Directive — Which lines hold the word "scene"? Copy each of them.
>> start Input
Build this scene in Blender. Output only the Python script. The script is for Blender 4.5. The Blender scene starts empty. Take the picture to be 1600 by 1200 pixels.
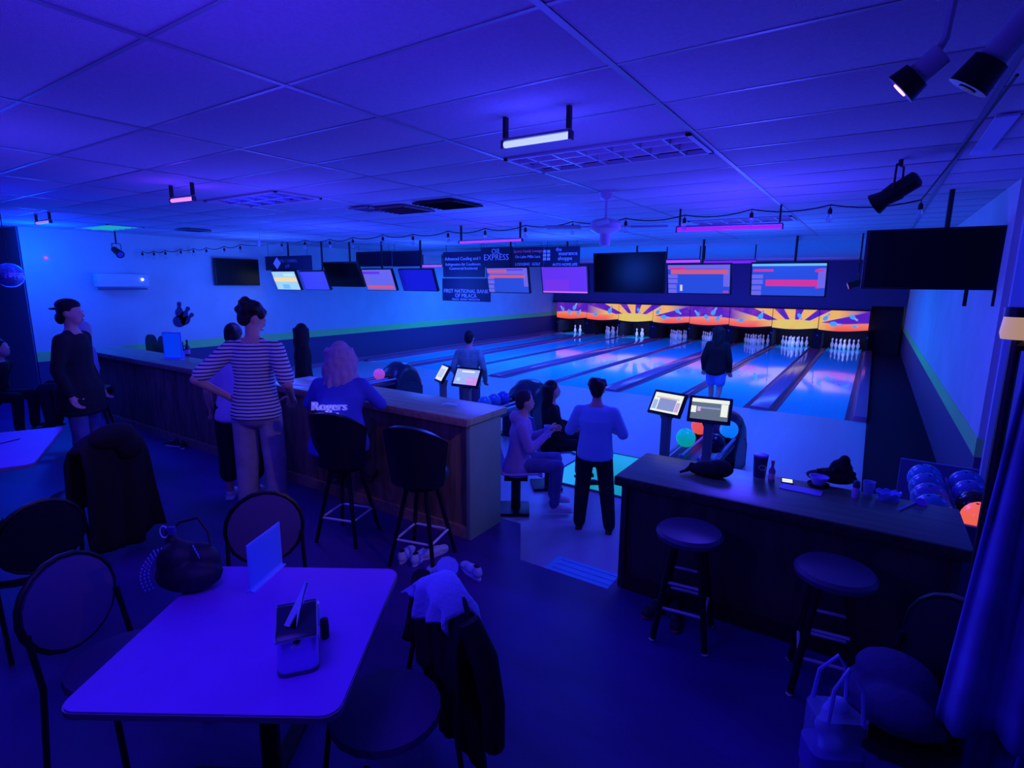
>> end Input
>> start Input
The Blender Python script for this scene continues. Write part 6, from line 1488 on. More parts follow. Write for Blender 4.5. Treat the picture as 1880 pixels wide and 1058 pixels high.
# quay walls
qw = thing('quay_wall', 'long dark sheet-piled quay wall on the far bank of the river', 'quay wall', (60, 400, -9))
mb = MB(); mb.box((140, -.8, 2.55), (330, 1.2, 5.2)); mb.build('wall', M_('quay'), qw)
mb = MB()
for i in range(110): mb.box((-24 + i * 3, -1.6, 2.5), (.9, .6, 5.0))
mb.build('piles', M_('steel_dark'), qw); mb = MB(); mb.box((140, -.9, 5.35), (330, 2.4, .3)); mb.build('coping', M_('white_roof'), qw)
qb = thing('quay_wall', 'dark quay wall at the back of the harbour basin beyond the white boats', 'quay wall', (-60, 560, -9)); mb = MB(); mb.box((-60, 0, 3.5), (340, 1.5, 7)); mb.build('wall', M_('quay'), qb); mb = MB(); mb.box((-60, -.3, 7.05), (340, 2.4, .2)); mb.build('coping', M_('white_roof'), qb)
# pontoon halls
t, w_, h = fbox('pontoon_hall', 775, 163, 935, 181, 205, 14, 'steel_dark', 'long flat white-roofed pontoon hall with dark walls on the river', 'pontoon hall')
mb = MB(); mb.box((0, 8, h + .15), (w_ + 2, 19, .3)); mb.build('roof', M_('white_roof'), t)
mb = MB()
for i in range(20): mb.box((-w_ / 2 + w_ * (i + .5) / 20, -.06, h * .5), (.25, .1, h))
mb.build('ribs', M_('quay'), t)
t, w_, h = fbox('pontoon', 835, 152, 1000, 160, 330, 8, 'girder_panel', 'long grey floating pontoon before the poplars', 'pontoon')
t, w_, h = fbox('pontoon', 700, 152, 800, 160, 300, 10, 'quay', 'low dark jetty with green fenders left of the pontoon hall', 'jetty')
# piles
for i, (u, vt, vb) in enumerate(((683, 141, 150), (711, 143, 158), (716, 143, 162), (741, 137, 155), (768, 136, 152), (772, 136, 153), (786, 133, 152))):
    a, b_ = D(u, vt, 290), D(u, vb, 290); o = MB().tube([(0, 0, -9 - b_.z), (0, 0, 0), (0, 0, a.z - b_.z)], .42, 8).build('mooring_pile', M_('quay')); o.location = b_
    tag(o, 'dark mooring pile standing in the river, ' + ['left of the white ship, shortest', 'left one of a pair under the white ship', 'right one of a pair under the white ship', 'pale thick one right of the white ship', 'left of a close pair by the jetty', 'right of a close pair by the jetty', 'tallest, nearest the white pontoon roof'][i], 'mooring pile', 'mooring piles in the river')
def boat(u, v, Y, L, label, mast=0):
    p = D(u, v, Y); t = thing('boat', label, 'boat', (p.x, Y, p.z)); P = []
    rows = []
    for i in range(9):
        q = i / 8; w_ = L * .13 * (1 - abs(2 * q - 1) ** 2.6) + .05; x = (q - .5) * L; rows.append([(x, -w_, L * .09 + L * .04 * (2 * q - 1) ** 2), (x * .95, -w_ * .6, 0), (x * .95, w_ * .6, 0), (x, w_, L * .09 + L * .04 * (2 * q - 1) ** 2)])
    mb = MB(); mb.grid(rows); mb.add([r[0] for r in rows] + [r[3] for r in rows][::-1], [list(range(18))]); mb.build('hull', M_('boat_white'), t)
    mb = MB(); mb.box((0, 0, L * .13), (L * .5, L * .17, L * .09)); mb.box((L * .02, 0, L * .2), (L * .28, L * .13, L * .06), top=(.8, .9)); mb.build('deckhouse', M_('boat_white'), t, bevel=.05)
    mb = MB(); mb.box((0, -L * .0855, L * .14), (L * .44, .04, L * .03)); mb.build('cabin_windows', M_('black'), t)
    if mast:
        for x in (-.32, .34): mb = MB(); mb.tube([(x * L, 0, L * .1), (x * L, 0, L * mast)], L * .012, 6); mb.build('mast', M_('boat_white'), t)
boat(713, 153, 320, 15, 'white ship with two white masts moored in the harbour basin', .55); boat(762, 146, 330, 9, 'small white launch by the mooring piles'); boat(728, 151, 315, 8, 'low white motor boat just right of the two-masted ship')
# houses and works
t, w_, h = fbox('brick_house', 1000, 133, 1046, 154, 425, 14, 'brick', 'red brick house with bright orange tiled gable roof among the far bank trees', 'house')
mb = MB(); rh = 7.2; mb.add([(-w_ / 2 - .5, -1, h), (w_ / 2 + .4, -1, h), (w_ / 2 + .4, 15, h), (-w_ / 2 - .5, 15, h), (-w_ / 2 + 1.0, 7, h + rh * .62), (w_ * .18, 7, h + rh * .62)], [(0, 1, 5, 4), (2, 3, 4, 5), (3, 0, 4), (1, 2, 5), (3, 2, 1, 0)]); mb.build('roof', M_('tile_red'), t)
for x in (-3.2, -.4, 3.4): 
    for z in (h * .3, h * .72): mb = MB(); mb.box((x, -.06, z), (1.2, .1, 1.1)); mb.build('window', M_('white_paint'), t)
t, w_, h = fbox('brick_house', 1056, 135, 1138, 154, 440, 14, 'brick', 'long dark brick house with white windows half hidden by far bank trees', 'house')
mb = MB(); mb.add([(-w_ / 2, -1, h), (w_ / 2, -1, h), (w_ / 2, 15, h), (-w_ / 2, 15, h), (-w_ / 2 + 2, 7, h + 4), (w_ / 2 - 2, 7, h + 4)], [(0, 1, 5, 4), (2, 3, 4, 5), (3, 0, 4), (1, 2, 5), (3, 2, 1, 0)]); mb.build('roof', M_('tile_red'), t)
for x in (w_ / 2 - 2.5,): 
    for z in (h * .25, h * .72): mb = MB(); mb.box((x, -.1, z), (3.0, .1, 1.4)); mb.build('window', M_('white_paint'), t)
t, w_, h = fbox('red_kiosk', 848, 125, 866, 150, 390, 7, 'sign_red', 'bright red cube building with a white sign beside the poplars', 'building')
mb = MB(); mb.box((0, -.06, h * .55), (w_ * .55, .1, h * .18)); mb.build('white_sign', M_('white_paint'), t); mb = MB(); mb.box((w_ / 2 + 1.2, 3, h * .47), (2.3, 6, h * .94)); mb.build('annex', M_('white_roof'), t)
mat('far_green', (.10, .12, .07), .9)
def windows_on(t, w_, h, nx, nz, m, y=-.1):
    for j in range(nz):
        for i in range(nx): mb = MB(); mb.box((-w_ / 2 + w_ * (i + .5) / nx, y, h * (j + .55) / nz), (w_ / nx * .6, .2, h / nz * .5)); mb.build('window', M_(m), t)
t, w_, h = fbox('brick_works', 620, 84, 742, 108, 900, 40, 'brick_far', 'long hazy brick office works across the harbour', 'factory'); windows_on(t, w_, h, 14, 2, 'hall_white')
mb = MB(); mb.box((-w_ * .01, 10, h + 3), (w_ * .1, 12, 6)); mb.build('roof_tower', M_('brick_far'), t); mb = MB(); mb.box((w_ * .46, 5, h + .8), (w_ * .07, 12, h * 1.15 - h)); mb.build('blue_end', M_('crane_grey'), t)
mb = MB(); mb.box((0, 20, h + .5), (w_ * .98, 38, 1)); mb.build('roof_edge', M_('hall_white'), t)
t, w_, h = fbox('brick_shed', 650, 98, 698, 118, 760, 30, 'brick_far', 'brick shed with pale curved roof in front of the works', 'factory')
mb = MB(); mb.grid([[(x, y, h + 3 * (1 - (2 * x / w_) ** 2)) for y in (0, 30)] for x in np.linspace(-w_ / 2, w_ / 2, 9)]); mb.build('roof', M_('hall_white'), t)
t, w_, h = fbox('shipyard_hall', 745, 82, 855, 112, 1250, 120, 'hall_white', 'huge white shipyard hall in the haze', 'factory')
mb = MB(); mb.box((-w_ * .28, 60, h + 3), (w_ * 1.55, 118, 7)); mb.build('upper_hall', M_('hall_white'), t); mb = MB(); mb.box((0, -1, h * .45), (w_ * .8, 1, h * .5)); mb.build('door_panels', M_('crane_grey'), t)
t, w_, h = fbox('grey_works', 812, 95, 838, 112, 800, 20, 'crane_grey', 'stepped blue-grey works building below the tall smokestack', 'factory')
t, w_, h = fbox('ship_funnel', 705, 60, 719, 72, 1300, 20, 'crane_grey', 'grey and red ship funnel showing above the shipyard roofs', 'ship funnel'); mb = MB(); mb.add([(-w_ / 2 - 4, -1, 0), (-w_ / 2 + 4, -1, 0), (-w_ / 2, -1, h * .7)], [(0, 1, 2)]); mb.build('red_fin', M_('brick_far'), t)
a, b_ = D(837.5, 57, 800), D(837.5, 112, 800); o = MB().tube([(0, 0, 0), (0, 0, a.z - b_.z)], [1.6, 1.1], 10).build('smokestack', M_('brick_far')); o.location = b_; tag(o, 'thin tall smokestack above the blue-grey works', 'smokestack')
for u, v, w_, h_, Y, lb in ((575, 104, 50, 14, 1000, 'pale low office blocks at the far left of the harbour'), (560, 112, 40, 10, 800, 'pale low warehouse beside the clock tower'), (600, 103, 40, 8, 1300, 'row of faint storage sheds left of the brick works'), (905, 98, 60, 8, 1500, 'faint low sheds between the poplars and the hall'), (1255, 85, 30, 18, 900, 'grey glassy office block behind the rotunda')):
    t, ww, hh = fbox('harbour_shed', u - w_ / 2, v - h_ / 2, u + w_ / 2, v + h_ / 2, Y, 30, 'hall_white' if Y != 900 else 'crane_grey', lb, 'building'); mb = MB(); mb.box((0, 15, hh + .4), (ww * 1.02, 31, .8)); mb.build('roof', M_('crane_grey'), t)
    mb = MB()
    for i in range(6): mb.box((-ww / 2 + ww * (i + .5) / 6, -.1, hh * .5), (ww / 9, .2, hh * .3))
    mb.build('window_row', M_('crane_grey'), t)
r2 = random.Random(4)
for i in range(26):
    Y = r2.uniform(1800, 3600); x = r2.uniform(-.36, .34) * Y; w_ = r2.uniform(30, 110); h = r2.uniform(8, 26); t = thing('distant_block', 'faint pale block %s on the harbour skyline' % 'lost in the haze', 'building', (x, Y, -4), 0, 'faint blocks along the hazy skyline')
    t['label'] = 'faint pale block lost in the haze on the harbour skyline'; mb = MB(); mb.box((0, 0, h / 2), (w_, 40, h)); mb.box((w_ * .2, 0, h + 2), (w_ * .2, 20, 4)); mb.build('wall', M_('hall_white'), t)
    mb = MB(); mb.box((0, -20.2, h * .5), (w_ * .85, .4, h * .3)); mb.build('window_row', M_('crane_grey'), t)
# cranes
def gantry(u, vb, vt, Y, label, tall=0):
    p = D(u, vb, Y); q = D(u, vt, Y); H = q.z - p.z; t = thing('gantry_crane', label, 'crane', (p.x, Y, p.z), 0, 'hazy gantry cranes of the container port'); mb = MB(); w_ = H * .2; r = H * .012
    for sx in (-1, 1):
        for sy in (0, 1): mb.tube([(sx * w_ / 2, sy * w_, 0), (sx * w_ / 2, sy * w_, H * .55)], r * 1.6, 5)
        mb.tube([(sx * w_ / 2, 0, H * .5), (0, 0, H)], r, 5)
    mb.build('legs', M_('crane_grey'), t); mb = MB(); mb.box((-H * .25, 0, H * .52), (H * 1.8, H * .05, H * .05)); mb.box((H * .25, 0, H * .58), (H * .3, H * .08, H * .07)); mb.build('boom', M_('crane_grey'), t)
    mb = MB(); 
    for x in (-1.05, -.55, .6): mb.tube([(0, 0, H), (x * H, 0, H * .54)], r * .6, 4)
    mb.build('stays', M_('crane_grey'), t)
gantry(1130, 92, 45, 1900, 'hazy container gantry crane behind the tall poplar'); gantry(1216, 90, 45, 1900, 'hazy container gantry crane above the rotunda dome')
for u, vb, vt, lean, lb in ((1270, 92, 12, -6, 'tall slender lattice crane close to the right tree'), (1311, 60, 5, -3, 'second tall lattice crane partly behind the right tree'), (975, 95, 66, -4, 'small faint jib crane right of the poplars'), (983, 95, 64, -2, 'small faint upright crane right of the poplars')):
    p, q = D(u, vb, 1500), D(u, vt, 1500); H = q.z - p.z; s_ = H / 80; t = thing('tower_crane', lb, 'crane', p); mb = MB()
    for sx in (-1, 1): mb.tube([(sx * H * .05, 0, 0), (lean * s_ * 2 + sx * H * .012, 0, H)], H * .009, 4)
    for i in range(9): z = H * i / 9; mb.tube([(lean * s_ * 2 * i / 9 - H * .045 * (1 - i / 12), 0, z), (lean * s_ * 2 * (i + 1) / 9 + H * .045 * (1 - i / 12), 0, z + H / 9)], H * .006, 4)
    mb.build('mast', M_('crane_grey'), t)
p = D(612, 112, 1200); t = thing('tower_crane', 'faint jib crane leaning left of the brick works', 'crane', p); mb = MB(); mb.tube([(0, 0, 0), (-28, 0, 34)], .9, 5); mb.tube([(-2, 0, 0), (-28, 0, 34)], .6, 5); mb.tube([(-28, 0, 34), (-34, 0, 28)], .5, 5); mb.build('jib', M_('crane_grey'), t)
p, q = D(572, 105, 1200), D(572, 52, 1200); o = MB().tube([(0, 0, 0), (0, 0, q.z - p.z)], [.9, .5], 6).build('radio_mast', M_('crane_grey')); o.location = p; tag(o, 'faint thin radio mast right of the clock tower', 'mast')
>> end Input
Response to the task —
Build this scene in Blender. Output only the Python script. The script is for Blender 4.5. The Blender scene starts empty. Take the picture to be 1600 by 1200 pixels.
The Blender Python script for this scene continues. Write part 6, from line 1488 on. More parts follow. Write for Blender 4.5. Treat the picture as 1880 pixels wide and 1058 pixels high.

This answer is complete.